Wednesday, June 20, 2012
With technological advances so prevalent these days — whether through smartphones and now even when sweating it out at the gym — advocates of biometric banking have continued to encourage national financial institutions to partake in the latest technology to protect their customers. However, banks have not demonstrated as much enthusiasm for similar fingerprint identification methods that 24-Hour Fitness members use for a number of reasons.

Consumer Response:

The reality is that many Americans still are wary about relinquishing their biometric information. Despite reassurances from developers like MorphoTrak, consumers are still concerned about the possibility of even the most complex algorithms can be cracked.

Inaccuracies in Past Trials:

Using biometrics in the banking industry is by no means anything new. Banks that participated in early stages of fingerprint identification found the technology to be faulty, displaying false positives and false negative readings of fingerprints.

No Incentive to Transition to Biometrics:

In Japan, banks transitioned to biometric ATMs that use “finger vein” technology (an infrared scanner detects the unique pattern of customers’ micro veins and matches it to a profile), due to a government regulation enacted in 2006 that made financial institutions responsible for absorbing fraudulent ATM transactions. To avoid the loss, Japanese banks installed 80,000 biometric ATMs in the country.
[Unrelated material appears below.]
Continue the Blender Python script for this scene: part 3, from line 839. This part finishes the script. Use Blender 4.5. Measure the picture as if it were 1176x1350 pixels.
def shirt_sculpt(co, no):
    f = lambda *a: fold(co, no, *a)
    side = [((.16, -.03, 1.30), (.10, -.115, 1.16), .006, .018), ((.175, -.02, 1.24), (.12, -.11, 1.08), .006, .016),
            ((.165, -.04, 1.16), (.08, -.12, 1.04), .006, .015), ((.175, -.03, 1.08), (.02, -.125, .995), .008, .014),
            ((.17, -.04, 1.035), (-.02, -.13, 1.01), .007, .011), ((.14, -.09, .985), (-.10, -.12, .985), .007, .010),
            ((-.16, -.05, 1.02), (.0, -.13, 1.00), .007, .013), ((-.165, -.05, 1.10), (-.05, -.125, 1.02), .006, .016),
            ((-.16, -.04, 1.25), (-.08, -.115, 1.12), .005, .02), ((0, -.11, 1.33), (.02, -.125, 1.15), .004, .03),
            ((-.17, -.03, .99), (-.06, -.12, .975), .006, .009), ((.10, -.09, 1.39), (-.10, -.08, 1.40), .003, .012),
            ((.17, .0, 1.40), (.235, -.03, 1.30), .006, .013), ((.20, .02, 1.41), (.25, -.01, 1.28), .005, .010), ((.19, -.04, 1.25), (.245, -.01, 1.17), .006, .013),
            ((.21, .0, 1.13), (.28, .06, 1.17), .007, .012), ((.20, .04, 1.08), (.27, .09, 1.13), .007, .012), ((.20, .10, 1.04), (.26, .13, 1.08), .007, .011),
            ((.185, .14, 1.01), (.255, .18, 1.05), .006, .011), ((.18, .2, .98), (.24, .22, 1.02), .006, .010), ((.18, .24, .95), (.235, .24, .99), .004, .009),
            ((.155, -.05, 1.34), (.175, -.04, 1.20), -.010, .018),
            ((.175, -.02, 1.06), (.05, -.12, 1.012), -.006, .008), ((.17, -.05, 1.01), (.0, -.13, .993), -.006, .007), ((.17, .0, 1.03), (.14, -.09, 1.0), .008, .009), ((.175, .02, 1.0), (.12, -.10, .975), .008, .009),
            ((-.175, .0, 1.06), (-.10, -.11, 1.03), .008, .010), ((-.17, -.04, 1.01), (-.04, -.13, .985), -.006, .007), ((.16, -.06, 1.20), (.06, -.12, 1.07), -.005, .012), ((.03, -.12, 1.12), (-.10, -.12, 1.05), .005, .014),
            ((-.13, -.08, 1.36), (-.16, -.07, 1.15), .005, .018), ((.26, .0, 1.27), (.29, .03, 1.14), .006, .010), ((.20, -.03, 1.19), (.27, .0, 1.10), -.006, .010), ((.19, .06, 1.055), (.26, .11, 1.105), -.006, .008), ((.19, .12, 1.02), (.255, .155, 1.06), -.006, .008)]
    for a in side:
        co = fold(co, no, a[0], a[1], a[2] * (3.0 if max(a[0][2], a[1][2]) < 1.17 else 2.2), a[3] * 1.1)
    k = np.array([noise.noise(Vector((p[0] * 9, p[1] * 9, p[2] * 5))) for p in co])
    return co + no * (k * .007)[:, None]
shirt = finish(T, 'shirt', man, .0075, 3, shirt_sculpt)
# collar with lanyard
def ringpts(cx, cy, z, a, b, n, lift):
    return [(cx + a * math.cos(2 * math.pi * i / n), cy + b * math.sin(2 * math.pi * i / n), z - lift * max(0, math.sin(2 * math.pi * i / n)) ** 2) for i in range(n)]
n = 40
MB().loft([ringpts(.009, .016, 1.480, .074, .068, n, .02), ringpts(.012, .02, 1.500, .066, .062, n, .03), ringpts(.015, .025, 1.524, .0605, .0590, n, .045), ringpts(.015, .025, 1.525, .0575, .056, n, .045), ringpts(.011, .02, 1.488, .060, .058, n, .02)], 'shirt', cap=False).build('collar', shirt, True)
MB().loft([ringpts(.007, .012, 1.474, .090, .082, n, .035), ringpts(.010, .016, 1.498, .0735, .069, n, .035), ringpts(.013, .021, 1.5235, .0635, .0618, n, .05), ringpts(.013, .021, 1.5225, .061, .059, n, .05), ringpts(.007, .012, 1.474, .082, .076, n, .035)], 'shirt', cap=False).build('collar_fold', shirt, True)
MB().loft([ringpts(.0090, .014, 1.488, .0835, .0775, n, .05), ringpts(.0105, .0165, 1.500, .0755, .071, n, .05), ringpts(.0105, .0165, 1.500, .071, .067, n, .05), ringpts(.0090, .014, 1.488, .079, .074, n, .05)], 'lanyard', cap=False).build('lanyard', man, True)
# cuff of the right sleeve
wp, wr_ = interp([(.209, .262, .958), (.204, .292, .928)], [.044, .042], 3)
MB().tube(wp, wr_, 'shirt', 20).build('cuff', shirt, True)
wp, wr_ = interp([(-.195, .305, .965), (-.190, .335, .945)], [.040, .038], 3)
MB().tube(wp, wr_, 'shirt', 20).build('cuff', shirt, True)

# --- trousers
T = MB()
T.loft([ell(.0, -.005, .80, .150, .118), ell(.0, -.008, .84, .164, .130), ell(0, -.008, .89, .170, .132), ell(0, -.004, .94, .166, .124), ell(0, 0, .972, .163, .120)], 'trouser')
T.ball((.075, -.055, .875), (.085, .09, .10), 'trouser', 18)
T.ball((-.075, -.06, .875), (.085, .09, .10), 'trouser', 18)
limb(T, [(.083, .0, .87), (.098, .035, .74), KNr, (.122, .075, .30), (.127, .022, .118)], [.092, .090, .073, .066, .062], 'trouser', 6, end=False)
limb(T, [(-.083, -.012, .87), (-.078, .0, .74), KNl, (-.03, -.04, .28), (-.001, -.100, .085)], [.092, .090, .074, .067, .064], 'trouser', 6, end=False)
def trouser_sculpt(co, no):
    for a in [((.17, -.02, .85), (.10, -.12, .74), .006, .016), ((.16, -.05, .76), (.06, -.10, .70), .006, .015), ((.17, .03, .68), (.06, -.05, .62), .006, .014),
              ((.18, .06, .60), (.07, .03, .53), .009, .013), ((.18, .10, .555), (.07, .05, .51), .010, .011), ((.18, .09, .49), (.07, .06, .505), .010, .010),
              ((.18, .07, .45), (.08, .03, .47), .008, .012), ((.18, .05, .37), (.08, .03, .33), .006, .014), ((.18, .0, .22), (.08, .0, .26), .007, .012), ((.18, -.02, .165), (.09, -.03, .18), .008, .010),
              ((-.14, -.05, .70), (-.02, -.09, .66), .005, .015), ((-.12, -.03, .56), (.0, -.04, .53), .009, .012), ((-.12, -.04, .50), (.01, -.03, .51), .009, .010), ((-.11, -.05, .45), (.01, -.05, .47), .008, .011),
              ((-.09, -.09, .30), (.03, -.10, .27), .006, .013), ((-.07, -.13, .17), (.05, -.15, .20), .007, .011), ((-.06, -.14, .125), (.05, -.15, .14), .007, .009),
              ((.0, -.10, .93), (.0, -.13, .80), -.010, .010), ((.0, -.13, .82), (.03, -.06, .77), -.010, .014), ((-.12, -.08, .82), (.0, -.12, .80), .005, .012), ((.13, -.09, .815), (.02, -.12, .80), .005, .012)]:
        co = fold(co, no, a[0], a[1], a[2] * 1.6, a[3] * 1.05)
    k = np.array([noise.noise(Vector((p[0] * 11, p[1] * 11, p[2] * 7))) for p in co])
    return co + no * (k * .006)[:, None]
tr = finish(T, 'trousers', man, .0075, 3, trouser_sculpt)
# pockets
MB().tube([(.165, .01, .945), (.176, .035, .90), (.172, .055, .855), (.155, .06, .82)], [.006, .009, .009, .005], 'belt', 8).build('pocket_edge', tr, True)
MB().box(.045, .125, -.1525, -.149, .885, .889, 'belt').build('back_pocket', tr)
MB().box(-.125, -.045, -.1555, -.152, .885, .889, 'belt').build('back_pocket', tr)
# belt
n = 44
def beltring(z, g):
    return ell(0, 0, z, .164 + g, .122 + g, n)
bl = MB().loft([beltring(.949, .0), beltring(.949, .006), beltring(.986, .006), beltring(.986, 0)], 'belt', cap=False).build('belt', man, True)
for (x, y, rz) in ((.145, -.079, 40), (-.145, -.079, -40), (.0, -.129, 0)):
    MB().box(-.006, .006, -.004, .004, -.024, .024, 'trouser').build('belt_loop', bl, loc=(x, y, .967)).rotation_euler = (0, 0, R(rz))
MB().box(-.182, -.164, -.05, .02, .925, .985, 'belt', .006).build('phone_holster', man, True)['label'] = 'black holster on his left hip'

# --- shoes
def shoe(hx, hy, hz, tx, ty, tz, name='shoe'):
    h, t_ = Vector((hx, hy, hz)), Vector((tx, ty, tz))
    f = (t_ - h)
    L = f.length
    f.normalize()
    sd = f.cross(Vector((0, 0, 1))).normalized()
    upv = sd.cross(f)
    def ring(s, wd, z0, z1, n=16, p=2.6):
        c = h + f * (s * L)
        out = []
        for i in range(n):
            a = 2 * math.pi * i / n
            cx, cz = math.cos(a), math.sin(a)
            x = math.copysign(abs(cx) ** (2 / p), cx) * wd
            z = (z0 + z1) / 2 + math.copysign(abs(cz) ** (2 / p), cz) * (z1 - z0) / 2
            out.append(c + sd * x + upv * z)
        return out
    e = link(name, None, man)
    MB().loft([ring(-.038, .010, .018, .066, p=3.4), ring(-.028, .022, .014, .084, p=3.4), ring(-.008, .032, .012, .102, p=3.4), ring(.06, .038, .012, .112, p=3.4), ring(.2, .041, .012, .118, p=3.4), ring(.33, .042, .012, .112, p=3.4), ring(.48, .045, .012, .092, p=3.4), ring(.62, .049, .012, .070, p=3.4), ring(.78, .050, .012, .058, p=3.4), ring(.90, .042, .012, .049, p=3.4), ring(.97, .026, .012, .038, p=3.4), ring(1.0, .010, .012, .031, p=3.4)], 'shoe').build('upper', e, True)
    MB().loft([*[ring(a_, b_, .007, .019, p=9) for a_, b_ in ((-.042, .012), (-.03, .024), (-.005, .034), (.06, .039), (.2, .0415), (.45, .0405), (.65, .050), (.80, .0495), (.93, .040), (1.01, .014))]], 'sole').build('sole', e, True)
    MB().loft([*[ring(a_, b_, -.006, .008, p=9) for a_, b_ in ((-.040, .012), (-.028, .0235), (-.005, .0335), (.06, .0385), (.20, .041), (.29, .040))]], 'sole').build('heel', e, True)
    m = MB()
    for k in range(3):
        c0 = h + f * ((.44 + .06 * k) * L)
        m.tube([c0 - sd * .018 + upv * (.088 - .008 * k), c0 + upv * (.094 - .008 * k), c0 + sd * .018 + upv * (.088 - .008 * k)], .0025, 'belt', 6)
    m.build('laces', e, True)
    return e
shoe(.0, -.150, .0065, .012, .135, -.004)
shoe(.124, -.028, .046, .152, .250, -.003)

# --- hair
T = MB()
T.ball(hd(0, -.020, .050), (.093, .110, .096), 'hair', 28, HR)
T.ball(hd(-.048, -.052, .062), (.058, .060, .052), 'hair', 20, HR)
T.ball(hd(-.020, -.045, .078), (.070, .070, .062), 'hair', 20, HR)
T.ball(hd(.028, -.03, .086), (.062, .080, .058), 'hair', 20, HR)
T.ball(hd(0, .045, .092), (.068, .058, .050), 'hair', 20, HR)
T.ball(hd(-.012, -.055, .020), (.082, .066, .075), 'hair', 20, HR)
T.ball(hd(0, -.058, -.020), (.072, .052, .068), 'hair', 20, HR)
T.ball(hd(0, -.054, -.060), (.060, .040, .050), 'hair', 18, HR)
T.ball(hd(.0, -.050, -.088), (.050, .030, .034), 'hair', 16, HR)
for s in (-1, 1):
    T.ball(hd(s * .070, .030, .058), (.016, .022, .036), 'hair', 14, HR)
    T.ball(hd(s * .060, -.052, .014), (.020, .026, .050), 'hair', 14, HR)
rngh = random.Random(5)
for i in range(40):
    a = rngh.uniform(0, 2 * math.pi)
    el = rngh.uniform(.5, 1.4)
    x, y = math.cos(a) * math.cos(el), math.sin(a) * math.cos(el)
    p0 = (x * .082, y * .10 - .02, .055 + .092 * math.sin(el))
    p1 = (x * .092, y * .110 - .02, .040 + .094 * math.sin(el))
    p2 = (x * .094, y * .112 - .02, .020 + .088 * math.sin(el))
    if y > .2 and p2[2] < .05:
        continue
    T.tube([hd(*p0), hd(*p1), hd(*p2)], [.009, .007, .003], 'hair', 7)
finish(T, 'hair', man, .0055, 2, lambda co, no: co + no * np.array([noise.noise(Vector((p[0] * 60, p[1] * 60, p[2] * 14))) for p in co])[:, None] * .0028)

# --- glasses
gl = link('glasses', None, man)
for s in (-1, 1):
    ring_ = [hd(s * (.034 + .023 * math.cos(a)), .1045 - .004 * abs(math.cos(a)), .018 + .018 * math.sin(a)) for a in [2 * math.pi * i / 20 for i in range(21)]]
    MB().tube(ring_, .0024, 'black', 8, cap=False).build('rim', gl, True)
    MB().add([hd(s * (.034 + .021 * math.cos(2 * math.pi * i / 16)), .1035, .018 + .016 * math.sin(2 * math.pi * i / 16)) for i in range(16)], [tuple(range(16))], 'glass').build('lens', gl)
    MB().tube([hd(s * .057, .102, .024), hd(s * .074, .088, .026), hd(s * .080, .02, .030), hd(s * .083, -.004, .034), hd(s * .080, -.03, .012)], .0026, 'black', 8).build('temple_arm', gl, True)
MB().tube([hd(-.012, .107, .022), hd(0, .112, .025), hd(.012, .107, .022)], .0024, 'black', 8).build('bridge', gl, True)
U.S. bank losses due to fraud, however, don’t exceed the cost to implement such a big-scale transition to biometric protection, which can cost banks thousands of dollars to install just one unit.

When discussing the advancements in fraud prevention, executive vice president of the Federal Reserve Bank of Atlanta expressed that the United States is “falling behind the rest of the world in fraud protection, and I’m afraid American consumers are getting the short end of the stick.”

As fingerprint identification matures in its sophistication, banks may someday recognize the benefits and protective attributes that biometric security has to offer, until then customers must still tote their personal IDs or drivers licenses to verify their identities.